**THE TASK**: Drop every picture. Then return, exactly, the lines from the beginning of the listing below through the one containing "return CAM + ray(X, Y) * y".

**TASK DATA**:
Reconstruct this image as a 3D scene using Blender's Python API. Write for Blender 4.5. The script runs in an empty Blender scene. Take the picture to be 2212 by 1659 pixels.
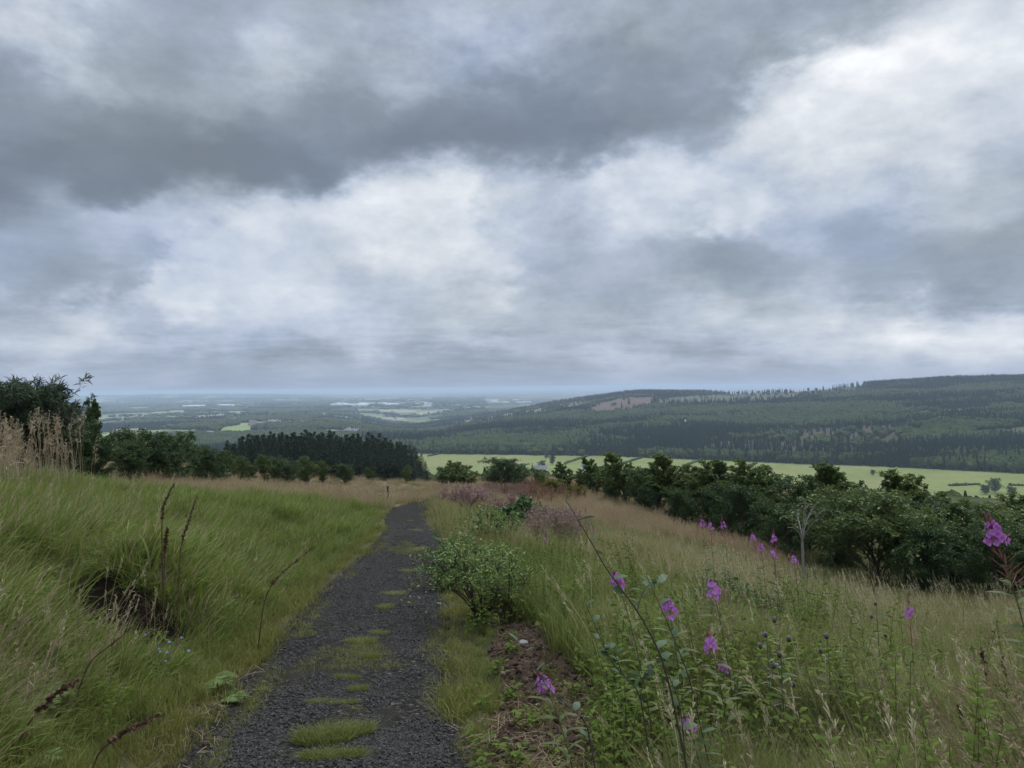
import bpy, math, random
import numpy as np
from mathutils import Matrix, Vector

R = np.random.default_rng(7)
random.seed(7)
scene = bpy.context.scene
COL = scene.collection
rad = math.radians

# ------------------------------------------------------------------ camera
W, H, F = 2212.0, 1659.0, 1670.0          # reference sheet of the photograph (pixels) and focal length
PITCH, ROLL = rad(0.30), rad(0.70)
CAM = np.array([0.0, 0.0, 1.6])
FWD = np.array([0, math.cos(PITCH), math.sin(PITCH)])
UP0 = np.array([0, -math.sin(PITCH), math.cos(PITCH)])
RT0 = np.array([1.0, 0, 0])
RT = RT0 * math.cos(ROLL) - UP0 * math.sin(ROLL)
UP = UP0 * math.cos(ROLL) + RT0 * math.sin(ROLL)

def ray(X, Y):
    d = FWD * F + RT * (X - W / 2) - UP * (Y - H / 2)
    return d / d[1]

def at(X, Y, y):
    return CAM + ray(X, Y) * y

def proj(x, y, z):
    v = np.stack([x - CAM[0], y - CAM[1], z - CAM[2]], -1)
    dz = np.maximum(v @ FWD, 1e-3)
    return W / 2 + F * (v @ RT) / dz, H / 2 - F * (v @ UP) / dz

cam = bpy.data.cameras.new('camera')
camo = bpy.data.objects.new('camera', cam)
COL.objects.link(camo)
cam.sensor_width = 36.0
cam.lens = F / W * 36.0
cam.clip_start = 0.05
cam.clip_end = 120000
camo.matrix_world = Matrix(((RT[0], UP[0], -FWD[0], 0), (RT[1], UP[1], -FWD[1], 0), (RT[2], UP[2], -FWD[2], 1.6), (0, 0, 0, 1)))
scene.camera = camo

# ------------------------------------------------------------------ numeric noise
def _hash(ix, iy, s):
    h = (ix.astype(np.int64) * 374761393 + iy.astype(np.int64) * 668265263 + s * 1442695041) & 0xFFFFFFFF
    h = ((h ^ (h >> 13)) * 1274126177) & 0xFFFFFFFF
    return ((h ^ (h >> 16)) & 0xFFFFFF) / float(0xFFFFFF)

def vnoise(x, y, s=0):
    ix, iy = np.floor(x), np.floor(y)
    fx, fy = x - ix, y - iy
    fx = fx * fx * (3 - 2 * fx); fy = fy * fy * (3 - 2 * fy)
    a = _hash(ix, iy, s); b = _hash(ix + 1, iy, s); c = _hash(ix, iy + 1, s); d = _hash(ix + 1, iy + 1, s)
    return (a + (b - a) * fx) * (1 - fy) + (c + (d - c) * fx) * fy

def fbm(x, y, s=0, o=4):
    x = np.asarray(x, float); y = np.asarray(y, float)
    t, a, n = 0.0, 0.5, 0.0
    for k in range(o):
        t = t + a * vnoise(x, y, s + k * 17); n += a
        x = x * 2.03 + 11.3; y = y * 2.03 + 7.7; a *= 0.5
    return t / n

def sstep(a, b, x):
    t = np.clip((x - a) / (b - a), 0, 1)
    return t * t * (3 - 2 * t)

# ------------------------------------------------------------------ terrain
# photograph column, row, distance, height of the vegetation standing there
TP = [
 (700,1659,4.0,0),(720,1560,4.8,0),(755,1460,5.9,0),(780,1400,6.8,0),(820,1300,9.0,0),(845,1250,11,0),(873,1200,13.8,0),
 (893,1150,18.5,0),(873,1120,24,0),(885,1100,30,0),(925,1083,38,0),(945,1073,46,0),
 (440,1659,4.05,0),(980,1659,3.95,0),(560,1500,5.5,0),(945,1500,5.5,.02),(950,1350,7.8,.05),(945,1250,11,.1),(710,1300,8.9,.05),(820,1190,14.2,.05),
 (0,1659,2.7,.2),(0,1500,3.2,.2),(0,1300,4.4,.2),(0,1150,7,.2),(0,1050,12,.2),(0,990,18,.6),(-500,1300,3.4,.1),(-500,1000,14,.1),
 (200,1659,3.2,.15),(300,1500,4.3,.15),(300,1400,5.1,.15),(300,1250,6.6,.15),(300,1150,9,.15),(300,1080,13,.15),(300,1025,24,.85),(150,1000,20,.7),
 (500,1400,6.1,.12),(500,1300,7.3,.12),(500,1200,9.8,.12),(500,1120,14,.12),(500,1060,22,.12),(500,1028,36,.95),
 (700,1250,10,.12),(700,1180,13.5,.12),(700,1110,20,.12),(700,1075,29,.15),(700,1043,50,1.0),
 (830,1125,21,.1),(840,1085,45,.3),(920,1043,65,.9),(820,1052,60,.9),
 (1010,1500,5.4,.05),(1100,1600,4.4,.0),(1080,1400,6.6,0),(1180,1340,7.1,.05),(1200,1600,4.0,.1),(1300,1400,5.6,.15),(1300,1300,7.6,.15),(1250,1240,10,.15),
 (1100,1180,14,.1),(1250,1150,18,.3),(1100,1100,30,.3),(1050,1055,50,.5),(1170,1060,45,.5),(1350,1105,38,.8),(1500,1148,32,.9),(1650,1196,24,.9),
 (1700,1600,3.5,.3),(1700,1400,5.1,.3),(1700,1310,7,.50),(1700,1245,11,.75),(1900,1310,7.5,.80),(2000,1310,8.5,.85),
 (2200,1600,3.3,.3),(2200,1470,4.3,.5),(2200,1370,6,.7),(2500,1500,4,.2),(2150,1320,21,.2),(1900,1285,24,.2),(1750,1225,32,.2),(2500,1330,20,.1),
 (1600,1150,45,.1),(1400,1085,55,.1),(1200,1050,65,.1),
]
_pw = np.array([at(X, Y, y) for X, Y, y, g in TP])
_pw[:, 2] -= np.array([t[3] for t in TP])
_extra = []
for a_ in (-0.9, -0.6, -0.3, 0.0, 0.3, 0.6, 0.9):
    _extra.append((a_ * 100, 100, -11 - 6 * max(0, a_) + 4.0 * max(0, -a_) ))
    _extra.append((a_ * 170, 170, -24))
for a_ in (-3, 0, 3):
    _extra.append((a_, -1.5, 0.05 + 0.1 * abs(a_) ))
_pw = np.vstack([_pw, np.array(_extra)])

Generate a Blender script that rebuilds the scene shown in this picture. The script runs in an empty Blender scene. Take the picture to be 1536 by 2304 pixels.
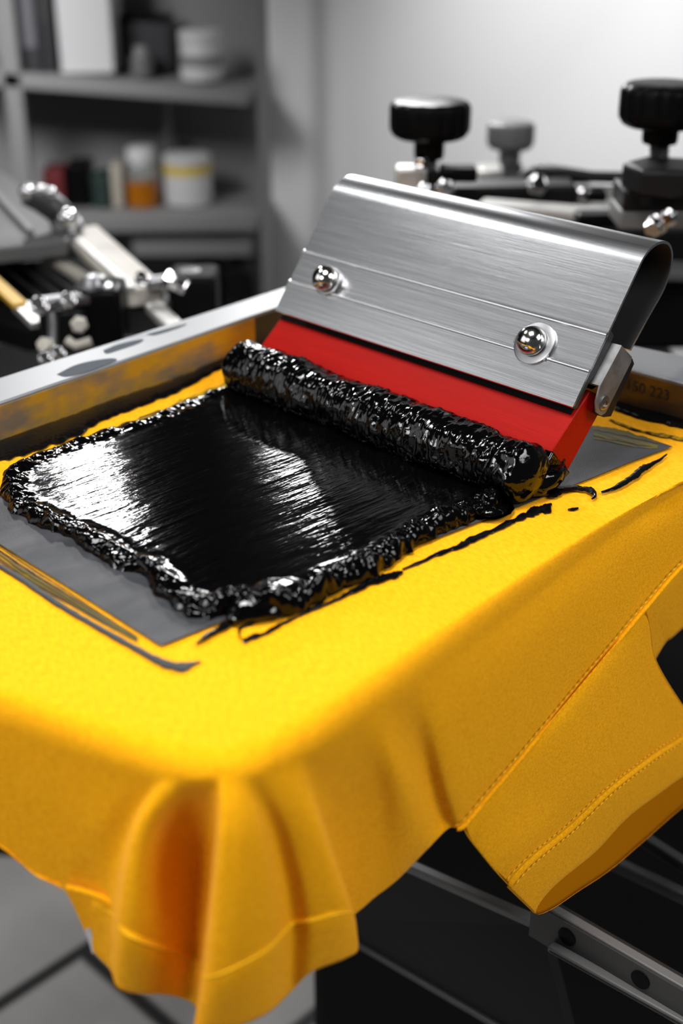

**SOLUTION TO THIS PROBLEM**:
Reconstruct this image as a 3D scene using Blender's Python API. Write for Blender 4.5. The script runs in an empty Blender scene. Take the picture to be 2212 by 1659 pixels.
import bpy, math, random
import numpy as np
from mathutils import Matrix, Vector

R = np.random.default_rng(7)
random.seed(7)
scene = bpy.context.scene
COL = scene.collection
rad = math.radians

# ------------------------------------------------------------------ camera
W, H, F = 2212.0, 1659.0, 1670.0          # reference sheet of the photograph (pixels) and focal length
PITCH, ROLL = rad(0.30), rad(0.70)
CAM = np.array([0.0, 0.0, 1.6])
FWD = np.array([0, math.cos(PITCH), math.sin(PITCH)])
UP0 = np.array([0, -math.sin(PITCH), math.cos(PITCH)])
RT0 = np.array([1.0, 0, 0])
RT = RT0 * math.cos(ROLL) - UP0 * math.sin(ROLL)
UP = UP0 * math.cos(ROLL) + RT0 * math.sin(ROLL)

def ray(X, Y):
    d = FWD * F + RT * (X - W / 2) - UP * (Y - H / 2)
    return d / d[1]

def at(X, Y, y):
    return CAM + ray(X, Y) * y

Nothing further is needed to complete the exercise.